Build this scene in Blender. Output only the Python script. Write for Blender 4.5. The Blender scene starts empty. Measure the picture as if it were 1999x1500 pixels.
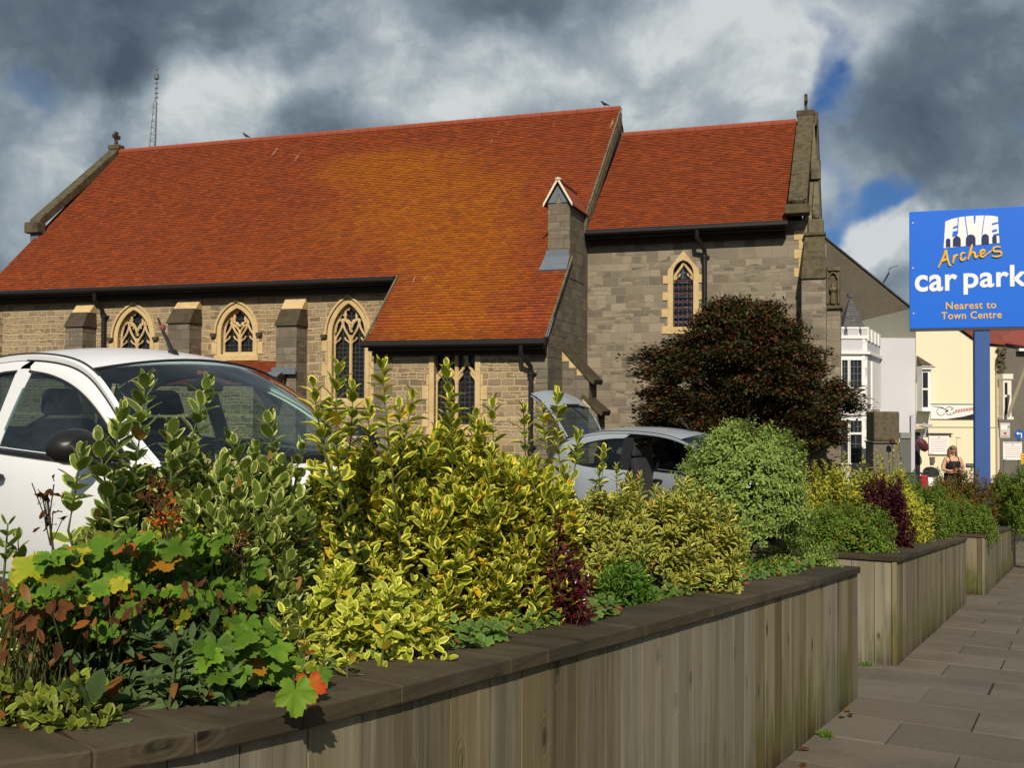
import bpy, math, random
import numpy as np
from mathutils import Vector, Matrix
from mathutils.geometry import tessellate_polygon
random.seed(7); RNG = np.random.default_rng(11)
SC = bpy.context.scene
COL = SC.collection
R = math.radians

# ---------------------------------------------------------------- camera, sky, sun, exposure
PITCH = math.atan(45 / 2050); ROLL = R(0.3)
cam = bpy.data.cameras.new('camera'); camo = bpy.data.objects.new('camera', cam); COL.objects.link(camo)
cam.sensor_width = 36; cam.lens = 36 * 2050 / 1999
cam.clip_start = 0.05; cam.clip_end = 3000
camo.matrix_world = Matrix.Translation((0, 0, 1.5)) @ Matrix.Rotation(R(90) + PITCH, 4, 'X') @ Matrix.Rotation(ROLL, 4, 'Z')
SC.camera = camo
SUN_EL = R(37); SUN_AZ_X = -0.03          # direction towards the sun, seen in plan: (SUN_AZ_X, -1)
sd = Vector((SUN_AZ_X, -1, 0)).normalized() * math.cos(SUN_EL) + Vector((0, 0, math.sin(SUN_EL)))
sl = bpy.data.lights.new('sun', 'SUN'); sl.energy = 4.6; sl.angle = R(0.5); sl.color = (1.0, 0.90, 0.74)
so = bpy.data.objects.new('sun', sl); COL.objects.link(so)
so.rotation_euler = sd.to_track_quat('Z', 'Y').to_euler(); so.location = (0, -20, 30)
SC.view_settings.view_transform = 'Standard'; SC.view_settings.look = 'None'
SC.view_settings.exposure = 0.0; SC.view_settings.gamma = 1.0
SC.cycles.max_bounces = 6; SC.cycles.transparent_max_bounces = 12

class NT:                                   # small helper for node trees
    def __init__(s, tree): s.t = tree; s.n = tree.nodes; s.l = tree.links
    def add(s, typ, **kw):
        nd = s.n.new(typ)
        for k, v in kw.items():
            if k.startswith('_'): setattr(nd, k[1:], v)
        for k, v in kw.items():
            if k.startswith('_'): continue
            key = int(k[1:]) if k[0] == 'i' and k[1:].isdigit() else k.replace('__', ' ')
            sock = nd.inputs[key]
            if hasattr(v, 'is_linked') or hasattr(v, 'links'): s.l.new(v, sock)
            else: sock.default_value = v
        return nd
    def math(s, op, a, b=0.0, c=0.0, clamp=False):
        nd = s.n.new('ShaderNodeMath'); nd.operation = op; nd.use_clamp = clamp
        for i, v in enumerate((a, b, c)):
            if hasattr(v, 'links'): s.l.new(v, nd.inputs[i])
            else: nd.inputs[i].default_value = v
        return nd.outputs[0]
    def mix(s, f, a, b, blend='MIX'):
        nd = s.n.new('ShaderNodeMix'); nd.data_type = 'RGBA'; nd.blend_type = blend
        for sock, v in ((nd.inputs[0], f), (nd.inputs[6], a), (nd.inputs[7], b)):
            if hasattr(v, 'links'): s.l.new(v, sock)
            else: sock.default_value = (v[0], v[1], v[2], 1) if isinstance(v, (tuple, list)) else v
        return nd.outputs[2]
    def ss(s, x, lo, hi, a=0.0, b=1.0):     # smoothstep
        nd = s.n.new('ShaderNodeMapRange'); nd.interpolation_type = 'SMOOTHSTEP'
        for i, v in enumerate((x, lo, hi, a, b)):
            if hasattr(v, 'links'): s.l.new(v, nd.inputs[i])
            else: nd.inputs[i].default_value = v
        return nd.outputs[0]
    def ramp(s, f, stops, interp='LINEAR'):
        nd = s.n.new('ShaderNodeValToRGB'); nd.color_ramp.interpolation = interp
        e = nd.color_ramp.elements
        while len(e) < len(stops): e.new(0.5)
        for el, (p, c) in zip(e, stops): el.position = p; el.color = (c[0], c[1], c[2], 1)
        s.l.new(f, nd.inputs[0]); return nd.outputs[0]
    def noise(s, vec, scale, detail=4, rough=0.55, dist=0.0, dim='3D'):
        nd = s.n.new('ShaderNodeTexNoise'); nd.noise_dimensions = dim
        nd.inputs['Scale'].default_value = scale; nd.inputs['Detail'].default_value = detail
        nd.inputs['Roughness'].default_value = rough; nd.inputs['Distortion'].default_value = dist
        if vec is not None: s.l.new(vec, nd.inputs['Vector'])
        return nd.outputs[0]
    def mapv(s, vec, sc=(1, 1, 1), loc=(0, 0, 0), rot=(0, 0, 0)):
        nd = s.n.new('ShaderNodeMapping'); s.l.new(vec, nd.inputs[0])
        nd.inputs['Scale'].default_value = sc; nd.inputs['Location'].default_value = loc; nd.inputs['Rotation'].default_value = rot
        return nd.outputs[0]

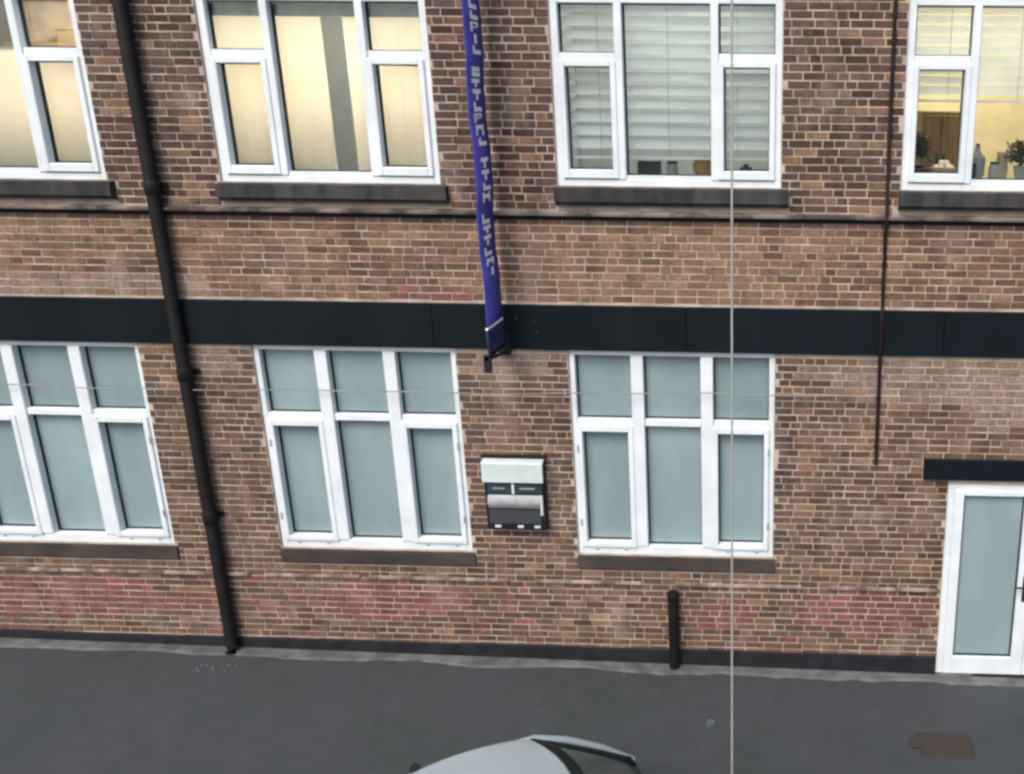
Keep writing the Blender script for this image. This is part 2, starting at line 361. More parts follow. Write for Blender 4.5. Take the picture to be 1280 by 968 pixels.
for k in range(nrow):
    z0 = -.10 + k*CH + JT/2; z1 = z0 + CH - JT
    zm = (z0+z1)/2
    if z1 > ZT: break
    zone = 'low' if zm < .93 else 'pier' if zm < BAND0 else 'mid' if zm < STR0 else 'upper'
    # cut rows at blocked heights: drop rows more than half covered, trim the others
    segs = [(X0, X1)]
    for a, b, c, d in allops:
        if min(z1, d) - max(z0, c) > .006:
            ns = []
            for p, q in segs:
                if b <= p or a >= q: ns.append((p, q)); continue
                if a > p: ns.append((p, a))
                if b < q: ns.append((b, q))
            segs = ns
    x = X0 - random.uniform(0, .3); i = k
    while x < X1:
        hd = (random.random() < (.30 if zone in ('upper', 'pier') else .22)); ln = .092 if hd else .19
        a, b = x + JV/2, x + ln + JV/2; x += ln + JV
        for p, q in segs:
            lo, hi = max(a, p+.006), min(b, q-.006)
            if hi - lo < .035: continue
            full = (lo == a and hi == b)
            edge = None
            for o in OPEN[:7]:
                if o[2]-.1 < zm < o[3]+.05 and (abs(hi-o[0]) < .10 or abs(lo-o[1]) < .10): edge = 1
            zz, ci = pick(zone, lo, zm)
            if edge and random.random() < .5: zz = 'quoin'
            bricks.append((lo, hi, z0, z1, zz, ci, full, hd))
# the 300 whole bricks that show largest stay separate objects
cand = [n for n, b in enumerate(bricks) if b[6]]
cand.sort(key=lambda n: ((bricks[n][0]+bricks[n][1])/2-CAM.x)**2 + (bricks[n][2]-CAM.z)**2 + (0 if not bricks[n][7] else 6))
single = set()
for n in cand:
    b = bricks[n]
    if b[2] > 6.55 or b[0] > 2.4: continue
    single.add(n)
    if len(single) >= 300: break
def rowf(z): return 1 + .22*noise.noise(Vector((3.3, 9.1, z*9.7)))
cache = {}
def brick_mesh(ln, hh, zone, ci):
    key = (round(ln, 3), zone, ci)
    if key not in cache:
        m = MB(); m.box(-ln/2, ln/2, 0, .026, -hh/2, hh/2)
        me = m.mesh('brick', MT['brick']); colour_attr(me, [PAL[zone][ci]]*len(me.polygons)); cache[key] = me
    return cache[key]
rest = MB(); rcol = []
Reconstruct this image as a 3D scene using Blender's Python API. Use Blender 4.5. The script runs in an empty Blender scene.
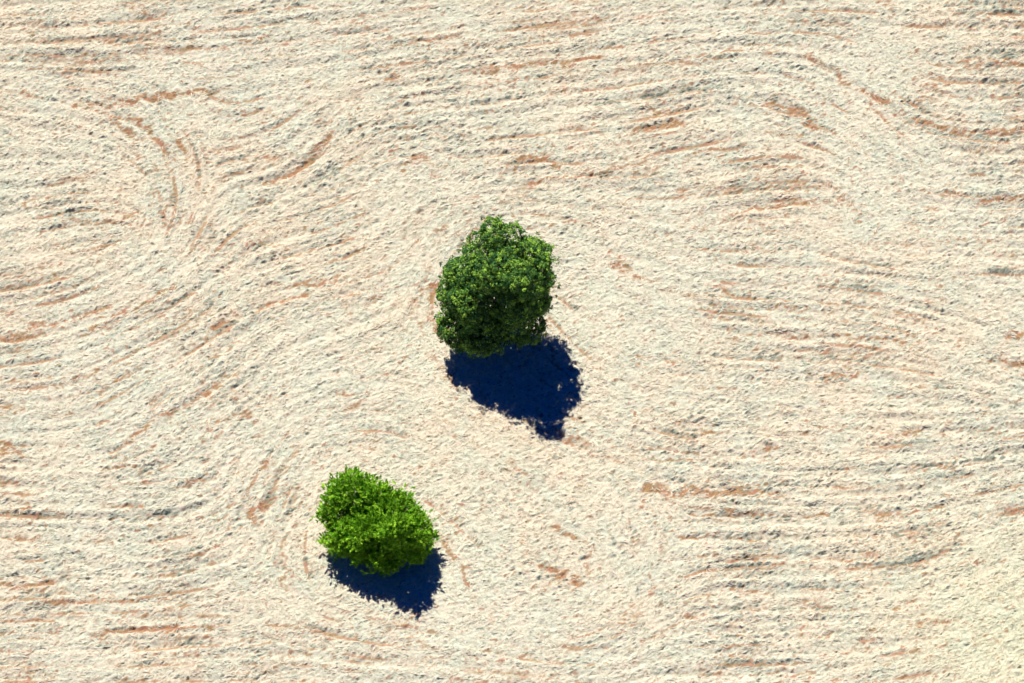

------------------------------------------------

_Aim_:
Set down the records in full and exactly. Do not carry over any image.

_Reply_:
Build this scene in Blender. Output only the Python script. Write for Blender 4.5. The Blender scene starts empty. Measure the picture as if it were 1999x1500 pixels.
import bpy, math, random
import numpy as np
from mathutils import Vector, Matrix
from mathutils.geometry import tessellate_polygon
random.seed(7); RNG = np.random.default_rng(11)
SC = bpy.context.scene
COL = SC.collection
R = math.radians

# ---------------------------------------------------------------- camera, sky, sun, exposure
PITCH = math.atan(45 / 2050); ROLL = R(0.3)
cam = bpy.data.cameras.new('camera'); camo = bpy.data.objects.new('camera', cam); COL.objects.link(camo)
cam.sensor_width = 36; cam.lens = 36 * 2050 / 1999
cam.clip_start = 0.05; cam.clip_end = 3000
camo.matrix_world = Matrix.Translation((0, 0, 1.5)) @ Matrix.Rotation(R(90) + PITCH, 4, 'X') @ Matrix.Rotation(ROLL, 4, 'Z')
SC.camera = camo
SUN_EL = R(37); SUN_AZ_X = -0.03          # direction towards the sun, seen in plan: (SUN_AZ_X, -1)
sd = Vector((SUN_AZ_X, -1, 0)).normalized() * math.cos(SUN_EL) + Vector((0, 0, math.sin(SUN_EL)))
sl = bpy.data.lights.new('sun', 'SUN'); sl.energy = 4.6; sl.angle = R(0.5); sl.color = (1.0, 0.90, 0.74)
so = bpy.data.objects.new('sun', sl); COL.objects.link(so)
so.rotation_euler = sd.to_track_quat('Z', 'Y').to_euler(); so.location = (0, -20, 30)
SC.view_settings.view_transform = 'Standard'; SC.view_settings.look = 'None'
SC.view_settings.exposure = 0.0; SC.view_settings.gamma = 1.0
SC.cycles.max_bounces = 6; SC.cycles.transparent_max_bounces = 12

class NT:                                   # small helper for node trees
    def __init__(s, tree): s.t = tree; s.n = tree.nodes; s.l = tree.links
    def add(s, typ, **kw):
        nd = s.n.new(typ)
        for k, v in kw.items():
            if k.startswith('_'): setattr(nd, k[1:], v)
        for k, v in kw.items():
            if k.startswith('_'): continue
            key = int(k[1:]) if k[0] == 'i' and k[1:].isdigit() else k.replace('__', ' ')
            sock = nd.inputs[key]
            if hasattr(v, 'is_linked') or hasattr(v, 'links'): s.l.new(v, sock)
            else: sock.default_value = v
        return nd
    def math(s, op, a, b=0.0, c=0.0, clamp=False):
        nd = s.n.new('ShaderNodeMath'); nd.operation = op; nd.use_clamp = clamp
        for i, v in enumerate((a, b, c)):
            if hasattr(v, 'links'): s.l.new(v, nd.inputs[i])
            else: nd.inputs[i].default_value = v
        return nd.outputs[0]
    def mix(s, f, a, b, blend='MIX'):
        nd = s.n.new('ShaderNodeMix'); nd.data_type = 'RGBA'; nd.blend_type = blend
        for sock, v in ((nd.inputs[0], f), (nd.inputs[6], a), (nd.inputs[7], b)):
            if hasattr(v, 'links'): s.l.new(v, sock)
            else: sock.default_value = (v[0], v[1], v[2], 1) if isinstance(v, (tuple, list)) else v
        return nd.outputs[2]
    def ss(s, x, lo, hi, a=0.0, b=1.0):     # smoothstep
        nd = s.n.new('ShaderNodeMapRange'); nd.interpolation_type = 'SMOOTHSTEP'
        for i, v in enumerate((x, lo, hi, a, b)):
            if hasattr(v, 'links'): s.l.new(v, nd.inputs[i])
            else: nd.inputs[i].default_value = v
        return nd.outputs[0]
    def ramp(s, f, stops, interp='LINEAR'):
        nd = s.n.new('ShaderNodeValToRGB'); nd.color_ramp.interpolation = interp
        e = nd.color_ramp.elements
        while len(e) < len(stops): e.new(0.5)
        for el, (p, c) in zip(e, stops): el.position = p; el.color = (c[0], c[1], c[2], 1)
        s.l.new(f, nd.inputs[0]); return nd.outputs[0]
    def noise(s, vec, scale, detail=4, rough=0.55, dist=0.0, dim='3D'):
        nd = s.n.new('ShaderNodeTexNoise'); nd.noise_dimensions = dim
        nd.inputs['Scale'].default_value = scale; nd.inputs['Detail'].default_value = detail
        nd.inputs['Roughness'].default_value = rough; nd.inputs['Distortion'].default_value = dist
        if vec is not None: s.l.new(vec, nd.inputs['Vector'])
        return nd.outputs[0]
    def mapv(s, vec, sc=(1, 1, 1), loc=(0, 0, 0), rot=(0, 0, 0)):
        nd = s.n.new('ShaderNodeMapping'); s.l.new(vec, nd.inputs[0])
        nd.inputs['Scale'].default_value = sc; nd.inputs['Location'].default_value = loc; nd.inputs['Rotation'].default_value = rot
        return nd.outputs[0]

Keep writing the Blender script for this image. This is part 2, starting at line 361. More parts follow. Write for Blender 4.5. Take the picture to be 1280 by 968 pixels.
for k in range(nrow):
    z0 = -.10 + k*CH + JT/2; z1 = z0 + CH - JT
    zm = (z0+z1)/2
    if z1 > ZT: break
    zone = 'low' if zm < .93 else 'pier' if zm < BAND0 else 'mid' if zm < STR0 else 'upper'
    # cut rows at blocked heights: drop rows more than half covered, trim the others
    segs = [(X0, X1)]
    for a, b, c, d in allops:
        if min(z1, d) - max(z0, c) > .006:
            ns = []
            for p, q in segs:
                if b <= p or a >= q: ns.append((p, q)); continue
                if a > p: ns.append((p, a))
                if b < q: ns.append((b, q))
            segs = ns
    x = X0 - random.uniform(0, .3); i = k
    while x < X1:
        hd = (random.random() < (.30 if zone in ('upper', 'pier') else .22)); ln = .092 if hd else .19
        a, b = x + JV/2, x + ln + JV/2; x += ln + JV
        for p, q in segs:
            lo, hi = max(a, p+.006), min(b, q-.006)
            if hi - lo < .035: continue
            full = (lo == a and hi == b)
            edge = None
            for o in OPEN[:7]:
                if o[2]-.1 < zm < o[3]+.05 and (abs(hi-o[0]) < .10 or abs(lo-o[1]) < .10): edge = 1
            zz, ci = pick(zone, lo, zm)
            if edge and random.random() < .5: zz = 'quoin'
            bricks.append((lo, hi, z0, z1, zz, ci, full, hd))
# the 300 whole bricks that show largest stay separate objects
cand = [n for n, b in enumerate(bricks) if b[6]]
cand.sort(key=lambda n: ((bricks[n][0]+bricks[n][1])/2-CAM.x)**2 + (bricks[n][2]-CAM.z)**2 + (0 if not bricks[n][7] else 6))
single = set()
for n in cand:
    b = bricks[n]
    if b[2] > 6.55 or b[0] > 2.4: continue
    single.add(n)
    if len(single) >= 300: break
def rowf(z): return 1 + .22*noise.noise(Vector((3.3, 9.1, z*9.7)))
cache = {}
def brick_mesh(ln, hh, zone, ci):
    key = (round(ln, 3), zone, ci)
    if key not in cache:
        m = MB(); m.box(-ln/2, ln/2, 0, .026, -hh/2, hh/2)
        me = m.mesh('brick', MT['brick']); colour_attr(me, [PAL[zone][ci]]*len(me.polygons)); cache[key] = me
    return cache[key]
rest = MB(); rcol = []
Reconstruct this image as a 3D scene using Blender's Python API. Use Blender 4.5. The script runs in an empty Blender scene.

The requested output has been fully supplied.